How does the data below read from its first line through the line containing "green sign', 'litter')"? Print those lines exactly.
===============
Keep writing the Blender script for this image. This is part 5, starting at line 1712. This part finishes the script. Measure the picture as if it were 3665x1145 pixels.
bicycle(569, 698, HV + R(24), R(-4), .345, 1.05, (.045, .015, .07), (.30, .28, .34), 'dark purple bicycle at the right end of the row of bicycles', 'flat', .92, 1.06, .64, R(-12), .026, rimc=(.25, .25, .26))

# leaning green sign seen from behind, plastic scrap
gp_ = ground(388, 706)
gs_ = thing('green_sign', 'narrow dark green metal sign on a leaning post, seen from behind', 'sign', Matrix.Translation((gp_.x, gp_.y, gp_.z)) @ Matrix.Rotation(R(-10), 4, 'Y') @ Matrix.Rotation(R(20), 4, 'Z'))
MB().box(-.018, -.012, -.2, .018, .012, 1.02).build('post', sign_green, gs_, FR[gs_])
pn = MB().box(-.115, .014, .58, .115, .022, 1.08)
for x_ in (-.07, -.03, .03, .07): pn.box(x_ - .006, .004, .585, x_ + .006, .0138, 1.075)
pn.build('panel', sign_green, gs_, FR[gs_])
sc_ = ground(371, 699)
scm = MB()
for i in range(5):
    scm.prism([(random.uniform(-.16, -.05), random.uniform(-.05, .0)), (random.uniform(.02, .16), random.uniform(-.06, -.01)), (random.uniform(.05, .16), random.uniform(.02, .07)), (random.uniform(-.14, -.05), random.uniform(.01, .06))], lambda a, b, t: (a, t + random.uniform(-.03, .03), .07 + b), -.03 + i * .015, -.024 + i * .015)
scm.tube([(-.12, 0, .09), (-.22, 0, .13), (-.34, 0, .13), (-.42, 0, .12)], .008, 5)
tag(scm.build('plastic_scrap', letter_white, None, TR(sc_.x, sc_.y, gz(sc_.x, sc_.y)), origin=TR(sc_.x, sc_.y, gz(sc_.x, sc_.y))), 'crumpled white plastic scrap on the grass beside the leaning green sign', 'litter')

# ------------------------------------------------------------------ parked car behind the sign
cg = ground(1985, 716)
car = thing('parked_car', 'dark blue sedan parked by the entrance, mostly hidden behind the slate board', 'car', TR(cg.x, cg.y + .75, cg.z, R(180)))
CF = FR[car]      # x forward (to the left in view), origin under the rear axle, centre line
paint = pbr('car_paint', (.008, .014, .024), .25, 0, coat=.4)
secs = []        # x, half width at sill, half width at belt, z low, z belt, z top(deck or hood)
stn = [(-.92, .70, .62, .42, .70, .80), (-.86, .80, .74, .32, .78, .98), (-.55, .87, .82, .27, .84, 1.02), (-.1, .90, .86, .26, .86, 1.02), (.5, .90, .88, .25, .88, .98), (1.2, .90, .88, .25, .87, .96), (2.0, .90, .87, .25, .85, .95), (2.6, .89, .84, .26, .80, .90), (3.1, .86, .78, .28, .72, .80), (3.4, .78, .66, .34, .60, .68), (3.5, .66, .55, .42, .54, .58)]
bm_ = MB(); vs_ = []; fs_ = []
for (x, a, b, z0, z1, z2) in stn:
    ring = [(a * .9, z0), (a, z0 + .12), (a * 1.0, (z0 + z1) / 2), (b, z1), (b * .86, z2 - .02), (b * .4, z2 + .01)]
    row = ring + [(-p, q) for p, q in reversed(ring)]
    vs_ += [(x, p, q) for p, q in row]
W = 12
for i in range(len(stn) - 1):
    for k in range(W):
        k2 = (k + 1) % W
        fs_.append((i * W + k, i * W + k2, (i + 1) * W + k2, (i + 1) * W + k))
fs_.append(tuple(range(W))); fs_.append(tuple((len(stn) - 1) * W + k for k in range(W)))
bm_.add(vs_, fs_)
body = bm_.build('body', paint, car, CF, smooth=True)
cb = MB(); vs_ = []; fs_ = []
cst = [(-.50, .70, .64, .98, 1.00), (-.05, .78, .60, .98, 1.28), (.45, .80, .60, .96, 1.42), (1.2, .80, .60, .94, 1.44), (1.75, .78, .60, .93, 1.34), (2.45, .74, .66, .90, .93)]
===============
Written solution:
Keep writing the Blender script for this image. This is part 5, starting at line 1712. This part finishes the script. Measure the picture as if it were 3665x1145 pixels.
bicycle(569, 698, HV + R(24), R(-4), .345, 1.05, (.045, .015, .07), (.30, .28, .34), 'dark purple bicycle at the right end of the row of bicycles', 'flat', .92, 1.06, .64, R(-12), .026, rimc=(.25, .25, .26))

# leaning green sign seen from behind, plastic scrap
gp_ = ground(388, 706)
gs_ = thing('green_sign', 'narrow dark green metal sign on a leaning post, seen from behind', 'sign', Matrix.Translation((gp_.x, gp_.y, gp_.z)) @ Matrix.Rotation(R(-10), 4, 'Y') @ Matrix.Rotation(R(20), 4, 'Z'))
MB().box(-.018, -.012, -.2, .018, .012, 1.02).build('post', sign_green, gs_, FR[gs_])
pn = MB().box(-.115, .014, .58, .115, .022, 1.08)
for x_ in (-.07, -.03, .03, .07): pn.box(x_ - .006, .004, .585, x_ + .006, .0138, 1.075)
pn.build('panel', sign_green, gs_, FR[gs_])
sc_ = ground(371, 699)
scm = MB()
for i in range(5):
    scm.prism([(random.uniform(-.16, -.05), random.uniform(-.05, .0)), (random.uniform(.02, .16), random.uniform(-.06, -.01)), (random.uniform(.05, .16), random.uniform(.02, .07)), (random.uniform(-.14, -.05), random.uniform(.01, .06))], lambda a, b, t: (a, t + random.uniform(-.03, .03), .07 + b), -.03 + i * .015, -.024 + i * .015)
scm.tube([(-.12, 0, .09), (-.22, 0, .13), (-.34, 0, .13), (-.42, 0, .12)], .008, 5)
tag(scm.build('plastic_scrap', letter_white, None, TR(sc_.x, sc_.y, gz(sc_.x, sc_.y)), origin=TR(sc_.x, sc_.y, gz(sc_.x, sc_.y))), 'crumpled white plastic scrap on the grass beside the leaning green sign', 'litter')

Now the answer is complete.